There are more clear signs that the Biden administration's attempts to punish Russia by banning its oil have failed. Partly because, despite their best efforts, the US is still buying Russia's oil. No, not directly, but they are buying oil that has been laundered in India that has refined Russian blend and sold it back to the United States as products.
Russian oil has accounted for 40% of India’s oil imports at around 1.6 million barrels per day (mb/d) of million barrels per day (bpd). Now, according to the Energy Information Administration, US oil imports of India's oil product imports hit an all-time high, over 15k a day.
The EIA also had to lower their estimate for US oil production and increase their estimates for demand. The EIA reported Friday that U.S. crude production fell in February to 12.5 million barrels per day (bpd), its lowest since December. This comes as Baker Hushes reported the number of rigs drilling for oil in the U.S. stayed steady at 591 but was down by one in April in their fifth monthly decline in a row.
Oil prices are weak this morning, seemingly unmoved by the fact that the FOMC took over first Republic bank and sold the remnants to JP Morgan. Banking uncertainty and fears about a recession have held back well despite signs of tightening inventory and better-than-expected demand. We will wait to see what the Fed decides to do as they meet on May 2nd and May 3rd. Right now the Fed is expected to raise rates by another 25 basis points even though their previous interest rate increases seem to cause havoc in the banking system.
Despite all the turmoil, once again we should see crude supplies fall dramatically this week. All the signs suggest the gasoline demand is strong and we expect that diesel demand will remain strong as farmers are out in the field.
Natural gas prices are holding their own as below normal temperatures has kept demand strong.
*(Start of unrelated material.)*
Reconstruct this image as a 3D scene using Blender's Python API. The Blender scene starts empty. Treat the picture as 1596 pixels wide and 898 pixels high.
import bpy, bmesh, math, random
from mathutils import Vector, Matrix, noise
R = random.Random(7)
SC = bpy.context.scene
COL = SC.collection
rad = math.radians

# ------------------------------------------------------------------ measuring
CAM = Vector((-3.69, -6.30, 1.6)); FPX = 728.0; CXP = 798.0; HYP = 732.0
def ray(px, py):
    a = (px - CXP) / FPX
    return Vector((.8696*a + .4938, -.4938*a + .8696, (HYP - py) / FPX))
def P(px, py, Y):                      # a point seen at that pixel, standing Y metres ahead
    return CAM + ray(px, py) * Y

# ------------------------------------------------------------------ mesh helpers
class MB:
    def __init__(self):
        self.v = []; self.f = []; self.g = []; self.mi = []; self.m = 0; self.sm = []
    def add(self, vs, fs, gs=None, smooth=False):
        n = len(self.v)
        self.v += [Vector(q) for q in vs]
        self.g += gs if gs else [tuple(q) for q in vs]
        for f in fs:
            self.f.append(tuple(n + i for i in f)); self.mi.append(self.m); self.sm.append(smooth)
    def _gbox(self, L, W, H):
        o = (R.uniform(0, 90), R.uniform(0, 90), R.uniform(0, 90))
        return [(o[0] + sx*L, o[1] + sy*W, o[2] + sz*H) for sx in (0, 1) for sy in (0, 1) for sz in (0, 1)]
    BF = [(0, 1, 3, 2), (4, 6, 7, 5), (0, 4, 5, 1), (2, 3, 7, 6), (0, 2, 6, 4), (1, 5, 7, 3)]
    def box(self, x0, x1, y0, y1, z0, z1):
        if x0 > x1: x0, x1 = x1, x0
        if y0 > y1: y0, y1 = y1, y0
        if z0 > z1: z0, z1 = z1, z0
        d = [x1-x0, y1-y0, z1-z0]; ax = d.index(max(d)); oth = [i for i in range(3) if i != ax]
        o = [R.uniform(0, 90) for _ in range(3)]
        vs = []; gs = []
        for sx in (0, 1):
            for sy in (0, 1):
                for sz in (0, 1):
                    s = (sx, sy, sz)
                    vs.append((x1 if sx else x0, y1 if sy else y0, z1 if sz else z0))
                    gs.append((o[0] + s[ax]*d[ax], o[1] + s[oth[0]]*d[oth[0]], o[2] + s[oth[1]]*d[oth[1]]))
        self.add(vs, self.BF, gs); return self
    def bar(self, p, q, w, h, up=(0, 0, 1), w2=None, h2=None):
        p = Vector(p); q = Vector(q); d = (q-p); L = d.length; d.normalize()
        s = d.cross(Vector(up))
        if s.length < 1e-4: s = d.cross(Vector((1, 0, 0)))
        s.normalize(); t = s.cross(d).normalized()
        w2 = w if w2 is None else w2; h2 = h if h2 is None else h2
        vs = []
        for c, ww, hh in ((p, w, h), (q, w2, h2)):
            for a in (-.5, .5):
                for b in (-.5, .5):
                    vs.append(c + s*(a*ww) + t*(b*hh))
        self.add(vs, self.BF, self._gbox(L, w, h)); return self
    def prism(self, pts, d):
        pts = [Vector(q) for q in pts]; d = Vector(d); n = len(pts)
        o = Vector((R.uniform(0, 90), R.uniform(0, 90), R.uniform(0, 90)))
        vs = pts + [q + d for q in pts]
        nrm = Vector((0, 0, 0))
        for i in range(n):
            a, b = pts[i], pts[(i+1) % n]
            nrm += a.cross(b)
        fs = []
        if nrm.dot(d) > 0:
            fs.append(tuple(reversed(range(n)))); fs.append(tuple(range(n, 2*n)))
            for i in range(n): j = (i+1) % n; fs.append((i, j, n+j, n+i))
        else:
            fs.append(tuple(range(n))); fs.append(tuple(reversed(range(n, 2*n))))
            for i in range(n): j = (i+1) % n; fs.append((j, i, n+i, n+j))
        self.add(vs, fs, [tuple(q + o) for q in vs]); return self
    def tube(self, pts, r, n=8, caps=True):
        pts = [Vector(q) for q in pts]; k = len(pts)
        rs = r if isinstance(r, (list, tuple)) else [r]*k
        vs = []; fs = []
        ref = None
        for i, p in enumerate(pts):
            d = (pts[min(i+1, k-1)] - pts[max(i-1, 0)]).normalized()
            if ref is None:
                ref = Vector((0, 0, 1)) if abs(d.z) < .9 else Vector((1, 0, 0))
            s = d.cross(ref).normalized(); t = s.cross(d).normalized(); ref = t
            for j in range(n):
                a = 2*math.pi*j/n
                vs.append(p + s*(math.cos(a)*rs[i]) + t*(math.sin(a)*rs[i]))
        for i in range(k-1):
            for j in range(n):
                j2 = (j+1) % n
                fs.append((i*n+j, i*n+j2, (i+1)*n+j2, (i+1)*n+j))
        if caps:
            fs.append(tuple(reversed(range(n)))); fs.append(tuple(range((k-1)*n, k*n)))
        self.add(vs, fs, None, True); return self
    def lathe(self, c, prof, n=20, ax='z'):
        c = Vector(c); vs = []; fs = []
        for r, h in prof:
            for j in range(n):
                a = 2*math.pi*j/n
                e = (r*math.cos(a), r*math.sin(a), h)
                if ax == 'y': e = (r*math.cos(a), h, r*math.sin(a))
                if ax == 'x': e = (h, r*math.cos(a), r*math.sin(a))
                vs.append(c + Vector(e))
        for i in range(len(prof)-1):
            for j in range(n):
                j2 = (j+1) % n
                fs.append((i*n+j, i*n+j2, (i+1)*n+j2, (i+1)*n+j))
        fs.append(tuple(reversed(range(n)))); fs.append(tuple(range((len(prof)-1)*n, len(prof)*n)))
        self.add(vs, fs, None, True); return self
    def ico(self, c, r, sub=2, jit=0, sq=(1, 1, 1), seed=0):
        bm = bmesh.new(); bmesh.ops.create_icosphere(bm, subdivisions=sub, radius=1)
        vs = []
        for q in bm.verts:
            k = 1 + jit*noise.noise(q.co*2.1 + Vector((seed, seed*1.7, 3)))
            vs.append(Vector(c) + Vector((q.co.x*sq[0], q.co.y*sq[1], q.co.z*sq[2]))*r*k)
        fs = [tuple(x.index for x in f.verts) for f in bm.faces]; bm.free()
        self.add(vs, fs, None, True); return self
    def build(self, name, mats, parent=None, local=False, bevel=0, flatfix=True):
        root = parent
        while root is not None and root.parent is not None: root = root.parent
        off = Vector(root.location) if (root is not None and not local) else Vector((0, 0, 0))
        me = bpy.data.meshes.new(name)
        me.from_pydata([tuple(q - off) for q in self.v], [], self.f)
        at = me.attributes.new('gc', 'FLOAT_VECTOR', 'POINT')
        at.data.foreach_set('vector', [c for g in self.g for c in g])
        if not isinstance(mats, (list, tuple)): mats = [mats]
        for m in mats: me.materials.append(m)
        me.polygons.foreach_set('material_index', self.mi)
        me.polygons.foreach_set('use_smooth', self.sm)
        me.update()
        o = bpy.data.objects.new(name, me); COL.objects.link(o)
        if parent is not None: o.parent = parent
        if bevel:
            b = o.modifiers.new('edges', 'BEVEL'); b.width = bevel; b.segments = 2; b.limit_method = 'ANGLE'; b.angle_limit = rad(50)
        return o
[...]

Globally there is growing unease about supply as the market realizes that last winter we dodged a bullet. Zero Hedge writes that, “The northern hemisphere experienced higher-than-average temperatures this past winter, which helped alleviate energy crunches and sent liquefied natural gas prices tumbling from record-high levels. Now the world’s largest gas buyer expects another price spike this year.
In an interview with Bloomberg, Yukio Kani, the chairman and CEO of Jera Co., expressed his concerns about another potential surge in LNG prices, attributing this to the increasing import capacity in Europe and China, along with potential severe weather risks.